- [TASK GOAL] Look through the entries below and report how many lines hold the string "pixels". Only the number is wanted.

[3D scene scripts]
———

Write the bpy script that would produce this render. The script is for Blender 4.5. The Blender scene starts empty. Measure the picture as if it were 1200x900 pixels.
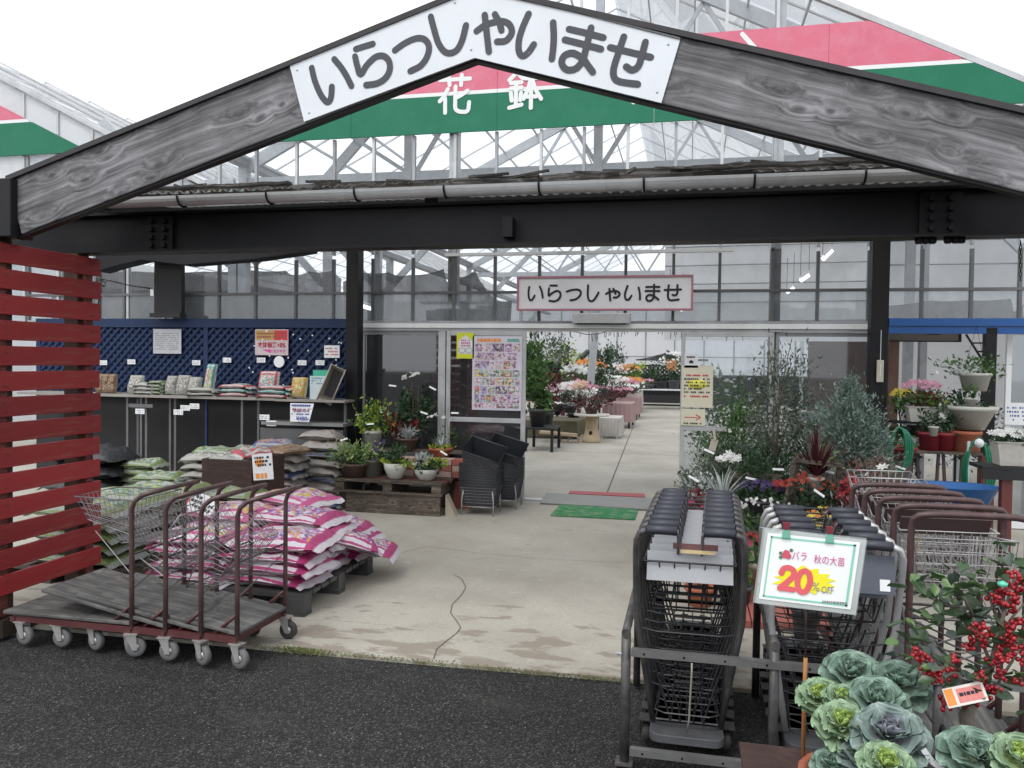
import bpy, math, random
import numpy as np
from mathutils import Vector, Matrix, Euler
from mathutils import noise as mnoise
random.seed(7); RNG = np.random.default_rng(7)
SC = bpy.context.scene
C = bpy.data.collections.new("place"); SC.collection.children.link(C)
PI = math.pi

# ---------------------------------------------------------------- camera
CF, CTH, CPH, CRO = 930.0, math.radians(12.5), math.atan(25/930), .013
CAM = Vector((0, 0, 1.6))
_r = Vector((math.cos(CTH), math.sin(CTH), 0))
_f = Vector((-math.sin(CTH)*math.cos(CPH), math.cos(CTH)*math.cos(CPH), -math.sin(CPH)))
_u = _r.cross(_f)
_R = _r*math.cos(CRO)+_u*math.sin(CRO); _U = _u*math.cos(CRO)-_r*math.sin(CRO)
cd = bpy.data.cameras.new("camera"); cam = bpy.data.objects.new("camera", cd); SC.collection.objects.link(cam)
m = Matrix((_R, _U, -_f)).transposed().to_4x4(); m.translation = CAM
cam.matrix_world = m
cd.sensor_width = 36; cd.lens = CF/1200*36; cd.clip_end = 2000; cd.clip_start = .05
SC.camera = cam
def ray(x, y): return _f + _R*((x-600)/CF) - _U*((y-450)/CF)
def px(x, y, Y):                       # surveyed point of the photograph at depth Y
    d = ray(x, y); return CAM + d*(Y/d.y)
def pg(x, y, z=0):                     # surveyed point of the photograph at height z
    d = ray(x, y); return CAM + d*((z-CAM.z)/d.z)

# ---------------------------------------------------------------- world, sun, exposure
W = bpy.data.worlds.new("World"); SC.world = W; W.use_nodes = True
nt = W.node_tree; nt.nodes.clear()
out = nt.nodes.new('ShaderNodeOutputWorld'); bg = nt.nodes.new('ShaderNodeBackground')
sky = nt.nodes.new('ShaderNodeTexSky'); sky.sky_type = 'NISHITA'; sky.sun_disc = False
SUN_EL, SUN_AZ = math.radians(55), math.radians(200)
sky.sun_elevation = SUN_EL; sky.sun_rotation = SUN_AZ; sky.dust_density = 6; sky.air_density = 1.5
hs = nt.nodes.new('ShaderNodeHueSaturation'); hs.inputs['Saturation'].default_value = .12
mx = nt.nodes.new('ShaderNodeMix'); mx.data_type = 'RGBA'; mx.inputs[0].default_value = .72
mx.inputs[7].default_value = (9.6, 9.9, 10.4, 1)
nt.links.new(sky.outputs[0], hs.inputs['Color']); nt.links.new(hs.outputs[0], mx.inputs[6])
nt.links.new(mx.outputs[2], bg.inputs[0]); bg.inputs[1].default_value = .13
nt.links.new(bg.outputs[0], out.inputs[0])
sl = bpy.data.lights.new("sun", 'SUN'); sl.energy = .8; sl.angle = math.radians(20); sl.color = (1, .97, .93)
so = bpy.data.objects.new("sun", sl); SC.collection.objects.link(so)
so.rotation_euler = (PI/2-SUN_EL, 0, PI-SUN_AZ)
SC.view_settings.view_transform = 'Standard'; SC.view_settings.look = 'None'
SC.view_settings.exposure = .52; SC.view_settings.gamma = 1
SC.cycles.transparent_max_bounces = 24; SC.cycles.max_bounces = 10; SC.cycles.diffuse_bounces = 5

# ---------------------------------------------------------------- materials
MATS = {}
class NT:
    def __init__(s, name):
        s.m = bpy.data.materials.new(name); s.m.use_nodes = True; s.t = s.m.node_tree
        s.b = s.t.nodes['Principled BSDF']; s.o = s.t.nodes['Material Output']; MATS[name] = s.m
    def n(s, t, **k):
        x = s.t.nodes.new('ShaderNode'+t)
        for a, b in k.items():
            if a.startswith('i_'):
                key = a[2:]; key = int(key) if key.isdigit() else key.replace('_', ' ')
                x.inputs[key].default_value = b
            else: setattr(x, a, b)
        return x
    def l(s, a, b): s.t.links.new(a, b)
    def co(s, kind='Object', scale=(1, 1, 1), rot=(0, 0, 0)):
        c = s.n('TexCoord'); mp = s.n('Mapping'); mp.inputs['Scale'].default_value = scale; mp.inputs['Rotation'].default_value = rot
        s.l(c.outputs[kind], mp.inputs[0]); return mp.outputs[0]
    def noise(s, co, scale, detail=4, rough=.6):
        x = s.n('TexNoise'); x.inputs['Scale'].default_value = scale; x.inputs['Detail'].default_value = detail
        x.inputs['Roughness'].default_value = rough
        s.l(co, x.inputs['Vector']); return x.outputs['Fac']
    def ramp(s, fac, stops, interp='LINEAR'):
        x = s.n('ValToRGB'); x.color_ramp.interpolation = interp
        el = x.color_ramp.elements
        while len(el) < len(stops): el.new(.5)
        for e, (p, c) in zip(el, stops):
            e.position = p; e.color = (*c, 1) if isinstance(c, tuple) else (c, c, c, 1)
        s.l(fac, x.inputs[0]); return x.outputs[0]
    def mix(s, f, a, b, mode='MIX'):
        x = s.n('Mix', data_type='RGBA', blend_type=mode)
        for v, i in ((f, 0), (a, 6), (b, 7)):
            if isinstance(v, bpy.types.NodeSocket): s.l(v, x.inputs[i])
            elif i == 0: x.inputs[0].default_value = v
            else: x.inputs[i].default_value = (*v, 1)
        return x.outputs[2]
    def math(s, op, a, b=0.):
        x = s.n('Math', operation=op)
        for v, i in ((a, 0), (b, 1)):
            if isinstance(v, bpy.types.NodeSocket): s.l(v, x.inputs[i])
            else: x.inputs[i].default_value = v
        return x.outputs[0]
    def bump(s, h, dist=.005, st=.6):
        x = s.n('Bump'); x.inputs['Strength'].default_value = st; x.inputs['Distance'].default_value = dist
        s.l(h, x.inputs['Height']); s.l(x.outputs[0], s.b.inputs['Normal'])
    def base(s, c):
        if isinstance(c, bpy.types.NodeSocket): s.l(c, s.b.inputs['Base Color'])
        else: s.b.inputs['Base Color'].default_value = (*c, 1)
    def pr(s, rough=.6, metal=0., spec=None):
        s.b.inputs['Roughness'].default_value = rough; s.b.inputs['Metallic'].default_value = metal
        if spec is not None: s.b.inputs['Specular IOR Level'].default_value = spec
def sc(c, k): return tuple(min(1, x*k) for x in c)
def M(name, col, rough=.6, metal=0., var=.18, scale=6, bump=.002, dirt=None, dscale=2.5, damt=.5, spec=None, kind='Object'):
    if name in MATS: return MATS[name]
    s = NT(name); co = s.co(kind)
    c = s.mix(s.noise(co, scale, 5), sc(col, 1-var), sc(col, 1+var))
    if dirt:
        f = s.ramp(s.noise(co, dscale, 8, .7), [(.45, 0.), (.7, damt)])
        c = s.mix(f, c, dirt)
    s.base(c); s.pr(rough, metal, spec)
    if bump: s.bump(s.noise(co, scale*6, 4), bump, .5)
    return s.m
def MI(name, cols, rough=.6, trans=.0):          # one colour per leaf / island
    if name in MATS: return MATS[name]
    s = NT(name); g = s.n('NewGeometry')
    stops = [(i/max(1, len(cols)-1), c) for i, c in enumerate(cols)]
    c = s.ramp(g.outputs['Random Per Island'], stops)
    s.base(c); s.pr(rough)
    if trans:
        t = s.n('BsdfTranslucent'); s.l(c, t.inputs[0]); x = s.n('MixShader'); x.inputs[0].default_value = trans
        s.l(s.b.outputs[0], x.inputs[1]); s.l(t.outputs[0], x.inputs[2]); s.l(x.outputs[0], s.o.inputs[0])
    return s.m
def glass(name, tint=(.9, .93, .95), film=(.55, .57, .58), f=.2, streak=.25, gloss=.06, sc_=3., trans=.5):
    s = NT(name); co = s.co('Object', (1, 1, .35))
    tr = s.n('BsdfTransparent'); tr.inputs[0].default_value = (*tint, 1)
    di = s.n('BsdfDiffuse'); di.inputs[0].default_value = (*film, 1)
    tl = s.n('BsdfTranslucent'); tl.inputs[0].default_value = (*film, 1)
    m1 = s.n('MixShader'); m1.inputs[0].default_value = trans; s.l(di.outputs[0], m1.inputs[1]); s.l(tl.outputs[0], m1.inputs[2])
    a = s.ramp(s.noise(co, sc_, 6, .65), [(.3, max(0, f-streak/2)), (.75, f+streak/2)])
    m2 = s.n('MixShader'); s.l(a, m2.inputs[0]); s.l(tr.outputs[0], m2.inputs[1]); s.l(m1.outputs[0], m2.inputs[2])
    gl = s.n('BsdfGlossy'); gl.inputs['Roughness'].default_value = .03
    lw = s.n('LayerWeight'); lw.inputs[0].default_value = .12
    g = s.math('ADD', s.math('MULTIPLY', lw.outputs['Fresnel'], .6), gloss)
    m3 = s.n('MixShader'); s.l(g, m3.inputs[0]); s.l(m2.outputs[0], m3.inputs[1]); s.l(gl.outputs[0], m3.inputs[2])
    s.l(m3.outputs[0], s.o.inputs[0]); return s.m
G_WIN = glass('greenhouse_glass', f=.2, streak=.2)
G_UP = glass('clean_gable_glass', tint=(.96, .97, .98), f=.07, streak=.08, gloss=.02)
G_DOOR = glass('door_glass', f=.06, streak=.1, gloss=.05)
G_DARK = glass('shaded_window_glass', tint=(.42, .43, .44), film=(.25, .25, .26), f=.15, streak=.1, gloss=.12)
G_ROOF = glass('roof_sheet_glass', tint=(.95, .96, .97), film=(.8, .81, .82), f=.14, streak=.1, gloss=.02, trans=.8)
G_BACK = glass('milky_plastic_sheet', tint=(.9, .9, .9), film=(.84, .84, .845), f=.8, streak=.25, gloss=.02, sc_=.8, trans=.85)
G_CAN = glass('canopy_corrugated_sheet', tint=(.92, .92, .92), film=(.55, .55, .54), f=.45, streak=.3, gloss=.02, trans=.6)
G_ROW = glass('whitened_roof_sheet', tint=(.95, .96, .97), film=(.86, .87, .88), f=.75, streak=.2, gloss=.01, trans=.6)
NET = glass('shade_net', tint=(.4, .4, .4), film=(.05, .05, .055), f=.75, streak=.25, gloss=0, sc_=5)

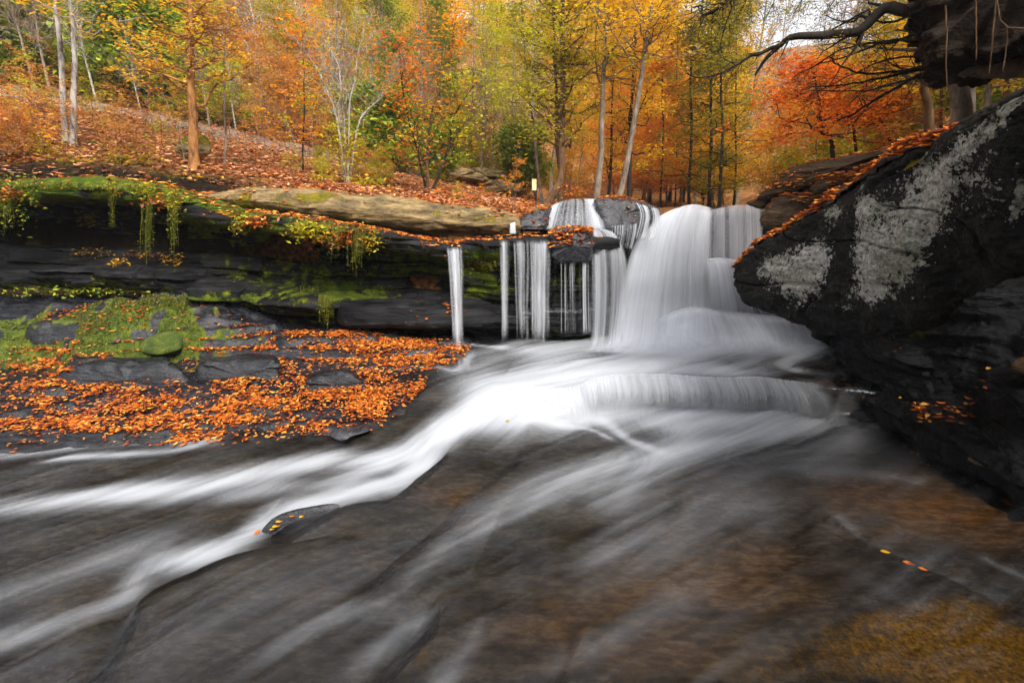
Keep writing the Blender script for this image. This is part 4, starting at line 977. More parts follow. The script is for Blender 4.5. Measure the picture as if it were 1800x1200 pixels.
def tubes(Pn, Rn, sides=5):
    """batch of tubes: Pn (n, k, 3), Rn (n, k)"""
    n, k, _ = Pn.shape
    T = np.gradient(Pn, axis=1); T /= np.linalg.norm(T, axis=-1, keepdims=True) + 1e-9
    ref = np.where(np.abs(T[..., 2:3]) > .8, np.array([1.0, 0, 0]), np.array([0, 0, 1.0]))
    ref = ref[:, k // 2:k // 2 + 1] * np.ones((1, k, 1))
    A = np.cross(T, ref); A /= np.linalg.norm(A, axis=-1, keepdims=True) + 1e-9
    Bv = np.cross(T, A)
    th = np.linspace(0, 2 * np.pi, sides, endpoint=False)
    V = Pn[:, :, None] + Rn[:, :, None, None] * (np.cos(th)[:, None] * A[:, :, None] + np.sin(th)[:, None] * Bv[:, :, None])
    j = np.arange(k - 1)[:, None]; i = np.arange(sides)[None, :]; i2 = (i + 1) % sides
    f = np.stack(np.broadcast_arrays(j * sides + i, j * sides + i2, (j + 1) * sides + i2, (j + 1) * sides + i), -1).reshape(-1, 4)
    Fq = (f[None] + (np.arange(n) * k * sides)[:, None, None]).reshape(-1, 4)
    return V.reshape(-1, 3), Fq, {}
def res(Q, n):
    Q = np.asarray(Q, float)
    L_ = np.r_[0, np.cumsum(np.linalg.norm(np.diff(Q, axis=0), axis=1))]; t = np.linspace(0, L_[-1], n)
    return np.stack([np.interp(t, L_, Q[:, k]) for k in range(3)], 1)
def gen_tree(seed, trunk, r0, nb=30, first=.25, blen=.35, el=.45, nsub=6, ntw=0, nleaf=3000, lsize=.09, flat=.6, spread=.13, droop=.0, top=1.0, crook=1.0, r1=.12, lf0=.0, sides=9, subr=.35):
    """tapered trunk with limbs, side twigs and leaves set along the twigs; trunk: points in local metres"""
    g = np.random.default_rng(seed)
    T = cr(np.asarray(trunk, float), 26); L_ = np.linalg.norm(np.diff(T, axis=0), axis=1).sum()
    T[1:] += (fbm(xyz(np.linspace(0, 5, 26), seed, 0), 3)[1:, None] * np.array([.02, .02, 0]) * L_ * .4 * crook)
    tt = np.linspace(0, 1, 26)
    R_ = r0 * ((1 - tt) * (1 - r1) + r1); R_[0] *= 1.5; R_[1] *= 1.15
    wood = [tubes(T[None], R_[None], sides)]
    t = first + (top - first) * np.sort(g.random(nb)) ** .9
    az = g.random() * 6.28 + np.arange(nb) * 2.4 + g.normal(size=nb) * .5
    b0 = np.stack([np.interp(t, tt, T[:, k]) for k in range(3)], 1)
    ln = blen * L_ * (1.15 - .75 * (t - first) / max(1 - first, .1)) * g.uniform(.55, 1.15, nb)
    e = el + g.normal(size=nb) * .25
    d0 = np.stack([np.cos(az) * np.cos(e), np.sin(az) * np.cos(e), np.sin(e)], 1)
    K = 8; s = np.linspace(0, 1, K)
    wig = np.cumsum(g.normal(size=(nb, K, 3)) * .055 * crook, axis=1); wig[:, 0] = 0
    BP = b0[:, None] + ln[:, None, None] * (d0[:, None] * s[None, :, None] + wig + np.array([0, 0, -droop]) * (s ** 2)[None, :, None])
    br0 = np.interp(t, tt, R_) * .42
    BR = np.maximum(br0[:, None] * (1 - s[None] * .85), .0022)
    wood.append(tubes(BP, BR, 5))
    # side twigs
    m_ = nb * nsub; bi = np.repeat(np.arange(nb), nsub); ss = g.uniform(.2, 1.0, m_)
    k = ss * (K - 1); i0 = np.minimum(k.astype(int), K - 2); f = (k - i0)[:, None]
    s0 = BP[bi, i0] * (1 - f) + BP[bi, i0 + 1] * f
    dr = BP[bi, i0 + 1] - BP[bi, i0]; dr /= np.linalg.norm(dr, axis=1)[:, None] + 1e-9
    sd = np.cross(dr, np.array([0, 0, 1.0])) * np.where(g.random(m_) > .5, 1, -1)[:, None]
    d1 = dr * .8 + sd * .75 + g.normal(size=(m_, 3)) * .22; d1 /= np.linalg.norm(d1, axis=1)[:, None]
    l1_ = ln[bi] * subr * (1.15 - ss) * g.uniform(.5, 1.2, m_) + .08
    K2 = 5; q = np.linspace(0, 1, K2)
    w2 = np.cumsum(g.normal(size=(m_, K2, 3)) * .08 * crook, axis=1); w2[:, 0] = 0
    SP = s0[:, None] + l1_[:, None, None] * (d1[:, None] * q[None, :, None] + w2 + np.array([0, 0, -droop]) * (q ** 2)[None, :, None])
    wood.append(tubes(SP, np.maximum(br0[bi][:, None] * .3 * (1 - q[None] * .8), .0016), 3))
    if ntw:
        m2 = m_ * ntw; si = np.repeat(np.arange(m_), ntw); g2 = g.uniform(.15, 1, m2) * (K2 - 1); i1 = np.minimum(g2.astype(int), K2 - 2); f1 = (g2 - i1)[:, None]
        p0 = SP[si, i1] * (1 - f1) + SP[si, i1 + 1] * f1
        d2 = d1[si] * .7 + g.normal(size=(m2, 3)) * .55 + np.array([0, 0, .15]); d2 /= np.linalg.norm(d2, axis=1)[:, None]
        TP = p0[:, None] + (l1_[si] * .45)[:, None, None] * d2[:, None] * np.linspace(0, 1, 3)[None, :, None]
        wood.append(tubes(TP, np.full((m2, 3), .0016) * np.array([1, .8, .5]), 3))
    V, Fq, A = join(wood)
    if nleaf:
        w = l1_ * (ss > lf0); w = w / w.sum()
        li = g.choice(m_, nleaf, p=w); x = g.uniform(.1, 1.1, nleaf) * (K2 - 1); i0 = np.clip(x.astype(int), 0, K2 - 2); f = (x - i0)[:, None]
        Cc = SP[li, i0] * (1 - f) + SP[li, i0 + 1] * f
        Cc = Cc + g.normal(size=(nleaf, 3)) * spread * np.array([1, 1, .55])
        tone = np.clip(g.random(nleaf) * .55 + (RT[(li * 13) & 4095]) * .35 + g.random(nleaf) * .1, 0, 1)
        LV = leaves(Cc, lsize, tone, flat, seed)
    else: LV = None
    return (V, Fq, A), LV
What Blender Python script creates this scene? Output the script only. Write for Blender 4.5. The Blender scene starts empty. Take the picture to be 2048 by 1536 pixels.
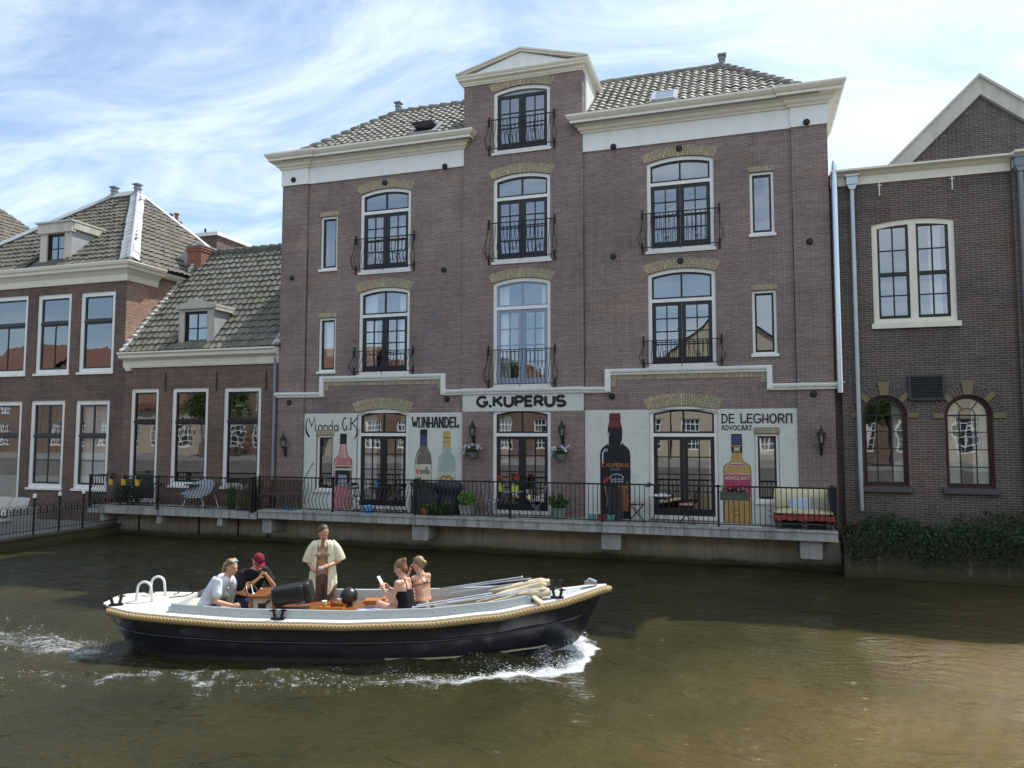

———

- [CORRECT RESULT] 3